I did play basketball as a very young and very short girl, and I thought I was pretty good at it, actually. I was, in fact, co-captain of my team. I was a guard and according to the old rules of girls' basketball, I didn't have to worry about actually aiming and hitting the basket with the ball. We had a perfect record -- we never won a game. But I was, in fact, on an actual sweaty team.

I've also played tennis. I once even owned my own racquet. I still like to bounce tennis balls against a brick wall and catch them. Not very team-like behavior, but there is some minor physical movement involved, plus a spherical object.

But as for following organized, professional sports -- hmmm. Don't actually do much, know much, watch much. I usually try to catch the opening ceremonies of the Olympics, checking out the various casual ware outfits of the different countries. I also like the fireworks and the huge local turnout of citizens, not to mention the stage full of spinning children that comes up in the middle of the track field for just one night only.

The most sporting thing I've done in the last ten years occurred last year when my daughter and her husband came out for a visit. They are avid fans of the New York Metro Stars, and they go to all the home soccer games, live and in person. They bring huge custom banners and usually have a picnic after the game with other like-minded fans.

The big showdown or team playoffs or deathmatch was being held near us in Pasadena, at the Rose Bowl. We got out the maps, rented a car, and drove to the big game. We were carried into the stadium in the arms of the happy mob and we found our seat -- long slatted bleacher benches that were screwed into the concrete steps of the bowl. I don't remember who the opposing team was -- possibly Chicago.

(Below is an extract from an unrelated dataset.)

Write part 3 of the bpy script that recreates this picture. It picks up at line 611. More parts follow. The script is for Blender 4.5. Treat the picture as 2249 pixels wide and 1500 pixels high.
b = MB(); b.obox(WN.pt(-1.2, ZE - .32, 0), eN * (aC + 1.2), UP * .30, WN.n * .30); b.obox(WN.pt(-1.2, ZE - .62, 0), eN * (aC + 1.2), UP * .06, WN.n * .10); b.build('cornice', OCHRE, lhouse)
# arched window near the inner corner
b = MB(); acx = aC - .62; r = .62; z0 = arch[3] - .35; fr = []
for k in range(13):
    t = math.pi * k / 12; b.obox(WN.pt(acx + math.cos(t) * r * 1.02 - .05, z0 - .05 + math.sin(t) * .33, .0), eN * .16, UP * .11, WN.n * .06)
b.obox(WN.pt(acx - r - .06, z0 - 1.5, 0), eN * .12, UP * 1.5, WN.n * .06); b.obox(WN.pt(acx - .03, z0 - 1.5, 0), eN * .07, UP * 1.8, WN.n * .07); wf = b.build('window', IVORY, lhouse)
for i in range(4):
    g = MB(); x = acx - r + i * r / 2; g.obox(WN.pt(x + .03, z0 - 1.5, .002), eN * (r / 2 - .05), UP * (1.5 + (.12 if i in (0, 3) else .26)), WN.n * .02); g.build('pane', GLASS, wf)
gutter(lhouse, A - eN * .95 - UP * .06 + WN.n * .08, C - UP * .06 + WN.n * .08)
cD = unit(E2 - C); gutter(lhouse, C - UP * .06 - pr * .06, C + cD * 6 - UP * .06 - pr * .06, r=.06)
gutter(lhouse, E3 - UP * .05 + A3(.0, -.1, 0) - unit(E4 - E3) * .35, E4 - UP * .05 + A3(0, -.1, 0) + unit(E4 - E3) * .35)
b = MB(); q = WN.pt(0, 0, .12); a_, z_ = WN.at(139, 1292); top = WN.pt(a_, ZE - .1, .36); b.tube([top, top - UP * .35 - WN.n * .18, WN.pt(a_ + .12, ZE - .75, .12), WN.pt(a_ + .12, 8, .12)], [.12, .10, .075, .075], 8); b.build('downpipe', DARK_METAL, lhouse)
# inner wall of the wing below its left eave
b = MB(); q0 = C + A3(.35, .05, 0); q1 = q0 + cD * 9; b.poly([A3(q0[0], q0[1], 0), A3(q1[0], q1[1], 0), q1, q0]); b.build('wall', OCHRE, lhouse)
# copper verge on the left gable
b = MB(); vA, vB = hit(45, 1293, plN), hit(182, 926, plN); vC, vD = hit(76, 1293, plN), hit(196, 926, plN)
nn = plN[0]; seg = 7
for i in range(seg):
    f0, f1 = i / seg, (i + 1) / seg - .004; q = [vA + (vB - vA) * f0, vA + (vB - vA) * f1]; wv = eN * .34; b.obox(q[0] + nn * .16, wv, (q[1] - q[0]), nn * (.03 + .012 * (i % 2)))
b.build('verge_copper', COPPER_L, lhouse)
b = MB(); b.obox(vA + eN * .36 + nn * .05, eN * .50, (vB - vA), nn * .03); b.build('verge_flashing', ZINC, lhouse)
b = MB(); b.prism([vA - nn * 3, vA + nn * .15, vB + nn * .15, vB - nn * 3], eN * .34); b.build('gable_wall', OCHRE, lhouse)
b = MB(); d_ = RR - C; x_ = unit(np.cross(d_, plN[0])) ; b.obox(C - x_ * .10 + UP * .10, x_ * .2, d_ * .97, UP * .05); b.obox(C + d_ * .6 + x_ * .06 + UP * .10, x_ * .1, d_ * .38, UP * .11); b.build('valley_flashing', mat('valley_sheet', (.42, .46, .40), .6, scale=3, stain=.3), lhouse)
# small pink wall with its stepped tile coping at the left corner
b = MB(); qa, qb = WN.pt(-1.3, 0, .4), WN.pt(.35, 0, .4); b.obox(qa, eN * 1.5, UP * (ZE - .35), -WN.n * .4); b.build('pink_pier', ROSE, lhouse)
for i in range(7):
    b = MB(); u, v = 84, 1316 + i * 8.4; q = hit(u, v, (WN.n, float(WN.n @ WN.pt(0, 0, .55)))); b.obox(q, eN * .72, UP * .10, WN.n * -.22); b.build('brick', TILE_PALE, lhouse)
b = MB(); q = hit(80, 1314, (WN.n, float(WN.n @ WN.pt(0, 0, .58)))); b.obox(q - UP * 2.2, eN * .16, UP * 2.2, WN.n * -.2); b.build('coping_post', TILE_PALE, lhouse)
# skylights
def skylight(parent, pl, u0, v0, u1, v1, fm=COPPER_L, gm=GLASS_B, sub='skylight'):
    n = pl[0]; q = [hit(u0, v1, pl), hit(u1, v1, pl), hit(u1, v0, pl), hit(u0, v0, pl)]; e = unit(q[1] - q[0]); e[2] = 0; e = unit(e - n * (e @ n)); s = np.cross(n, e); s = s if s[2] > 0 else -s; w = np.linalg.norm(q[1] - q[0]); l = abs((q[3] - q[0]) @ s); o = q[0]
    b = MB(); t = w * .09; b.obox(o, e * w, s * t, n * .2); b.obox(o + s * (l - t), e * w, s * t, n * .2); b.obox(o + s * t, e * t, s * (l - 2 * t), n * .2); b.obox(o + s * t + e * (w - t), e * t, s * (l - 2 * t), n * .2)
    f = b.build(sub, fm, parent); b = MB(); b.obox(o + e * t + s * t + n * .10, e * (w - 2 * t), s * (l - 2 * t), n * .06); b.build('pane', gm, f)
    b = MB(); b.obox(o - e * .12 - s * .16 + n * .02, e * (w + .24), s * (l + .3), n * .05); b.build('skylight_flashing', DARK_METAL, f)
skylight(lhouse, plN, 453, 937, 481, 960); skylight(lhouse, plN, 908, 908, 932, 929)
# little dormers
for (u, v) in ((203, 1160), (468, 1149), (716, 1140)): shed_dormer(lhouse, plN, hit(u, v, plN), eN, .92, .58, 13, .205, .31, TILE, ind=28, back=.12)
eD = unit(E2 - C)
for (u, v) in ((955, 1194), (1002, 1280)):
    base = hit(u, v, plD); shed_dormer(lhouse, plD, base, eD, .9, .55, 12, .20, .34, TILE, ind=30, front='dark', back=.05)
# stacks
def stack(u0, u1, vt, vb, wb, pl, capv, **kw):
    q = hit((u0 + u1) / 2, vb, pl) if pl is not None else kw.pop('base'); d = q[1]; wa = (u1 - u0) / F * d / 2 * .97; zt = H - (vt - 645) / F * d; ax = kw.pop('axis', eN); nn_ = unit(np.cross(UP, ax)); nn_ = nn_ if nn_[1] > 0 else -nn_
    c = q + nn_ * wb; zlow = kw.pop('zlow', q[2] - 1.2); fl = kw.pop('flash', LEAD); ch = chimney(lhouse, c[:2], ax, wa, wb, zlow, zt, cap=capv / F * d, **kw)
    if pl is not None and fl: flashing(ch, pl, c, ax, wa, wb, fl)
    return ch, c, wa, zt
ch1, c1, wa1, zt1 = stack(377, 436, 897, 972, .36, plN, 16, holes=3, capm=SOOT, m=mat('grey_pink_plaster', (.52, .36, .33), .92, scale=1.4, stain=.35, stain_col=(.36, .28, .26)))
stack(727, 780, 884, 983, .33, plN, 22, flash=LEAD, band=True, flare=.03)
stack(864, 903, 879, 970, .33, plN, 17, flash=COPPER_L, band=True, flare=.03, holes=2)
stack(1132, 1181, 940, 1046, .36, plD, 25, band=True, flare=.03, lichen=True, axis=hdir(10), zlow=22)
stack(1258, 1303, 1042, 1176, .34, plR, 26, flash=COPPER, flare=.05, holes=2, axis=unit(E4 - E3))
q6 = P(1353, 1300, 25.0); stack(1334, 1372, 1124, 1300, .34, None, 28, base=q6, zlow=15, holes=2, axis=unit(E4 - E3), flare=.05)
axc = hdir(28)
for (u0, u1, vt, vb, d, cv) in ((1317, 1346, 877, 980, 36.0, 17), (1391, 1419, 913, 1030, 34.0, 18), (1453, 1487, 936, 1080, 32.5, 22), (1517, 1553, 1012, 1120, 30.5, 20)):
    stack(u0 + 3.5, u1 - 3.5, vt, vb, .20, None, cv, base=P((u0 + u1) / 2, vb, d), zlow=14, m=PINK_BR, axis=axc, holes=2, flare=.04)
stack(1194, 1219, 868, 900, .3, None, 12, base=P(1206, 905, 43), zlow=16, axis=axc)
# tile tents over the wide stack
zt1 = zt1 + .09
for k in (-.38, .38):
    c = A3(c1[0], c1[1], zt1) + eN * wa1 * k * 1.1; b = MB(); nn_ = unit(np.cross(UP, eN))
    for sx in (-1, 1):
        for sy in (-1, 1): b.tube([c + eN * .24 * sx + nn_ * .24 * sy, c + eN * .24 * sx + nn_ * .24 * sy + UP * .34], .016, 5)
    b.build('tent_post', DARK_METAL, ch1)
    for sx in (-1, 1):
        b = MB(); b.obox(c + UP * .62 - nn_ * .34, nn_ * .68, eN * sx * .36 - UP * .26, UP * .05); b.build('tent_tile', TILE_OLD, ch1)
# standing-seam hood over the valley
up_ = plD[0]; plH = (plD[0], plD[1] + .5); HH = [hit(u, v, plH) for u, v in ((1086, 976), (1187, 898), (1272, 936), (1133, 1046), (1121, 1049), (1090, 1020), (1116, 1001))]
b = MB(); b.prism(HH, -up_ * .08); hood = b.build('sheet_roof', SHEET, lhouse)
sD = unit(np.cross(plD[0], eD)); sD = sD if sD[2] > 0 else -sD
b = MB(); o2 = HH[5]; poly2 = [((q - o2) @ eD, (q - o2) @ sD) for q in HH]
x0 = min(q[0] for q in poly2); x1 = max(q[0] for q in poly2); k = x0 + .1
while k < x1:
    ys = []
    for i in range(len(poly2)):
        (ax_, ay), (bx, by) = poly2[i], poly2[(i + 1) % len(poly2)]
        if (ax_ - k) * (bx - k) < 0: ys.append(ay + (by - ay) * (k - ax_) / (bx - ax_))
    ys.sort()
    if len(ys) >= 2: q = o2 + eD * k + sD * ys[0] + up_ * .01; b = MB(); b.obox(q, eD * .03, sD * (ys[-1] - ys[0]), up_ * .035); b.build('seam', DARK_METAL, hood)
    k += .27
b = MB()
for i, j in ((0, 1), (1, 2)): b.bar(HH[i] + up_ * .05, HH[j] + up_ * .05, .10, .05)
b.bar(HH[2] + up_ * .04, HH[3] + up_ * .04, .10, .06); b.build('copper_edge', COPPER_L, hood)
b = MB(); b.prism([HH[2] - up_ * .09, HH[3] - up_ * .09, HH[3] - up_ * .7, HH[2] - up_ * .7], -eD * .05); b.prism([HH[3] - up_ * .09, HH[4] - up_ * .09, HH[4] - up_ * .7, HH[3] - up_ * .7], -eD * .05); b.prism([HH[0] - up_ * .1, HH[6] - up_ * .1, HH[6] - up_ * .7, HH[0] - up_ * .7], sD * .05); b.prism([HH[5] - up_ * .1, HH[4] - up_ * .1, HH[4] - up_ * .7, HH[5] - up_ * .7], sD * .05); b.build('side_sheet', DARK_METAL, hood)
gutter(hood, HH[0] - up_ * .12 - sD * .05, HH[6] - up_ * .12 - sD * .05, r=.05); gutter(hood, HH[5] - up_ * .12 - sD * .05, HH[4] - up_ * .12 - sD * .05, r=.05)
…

People brought all kinds of platters of food for the event and big plastic hand-tubs of beer. There were drumming mechanisms behind me and air horns and secret pouches of confetti that would magically appear at appropriate festive intervals.

The idea was to stand on the benches and even jump up and down on the benches. The benches were bowing -- I certainly remember that. In no time at all, coordinated songs were being sung, full of involved and colorful insults directed to the family members of the opposite side of the stadium.

It got louder and louder and eventually my daughter shouted in my ear that the whole idea was to just scream and scream -- it was a sort of feel-good release. "Try it!" she yelled. I sort of did. "Louder -- cuss and swear and jump up and down!" The bench was vibrating and rocking under our combined weights.

I sucked down a certain amount of beer and eventually I, too, learned how much fun you can have by screaming and yelling at the top of your lungs -- screams unheard, even to your own ears. But there they are. Interesting phenomenon.

So -- that's my entire repertoire of sports info.

Now, if we are talking primarily about competition, I can add a bit more to the info pool. How about fit bodies and clever outfits? And keeping score and winning and losing? OK. I'm on pretty safe ground then -- I can talk about what I really do consider sport: the Academy Awards. It's a female thing, maybe. But I think of it as the Super Bowl, and I arrange my snacks and my remote controls just the way the guys do when there's going to be a big kickoff or coin toss.

A live event that eats up several hours of your Sunday afternoon? I just did it. Nibbly things consumed? Yep. Winners, losers -- it's got them all. Suspense. People blessing themselves and thanking God for their good fortune. The thrill of victory; the agony of defeat.

Plus, they have these really cool, engraved trophies.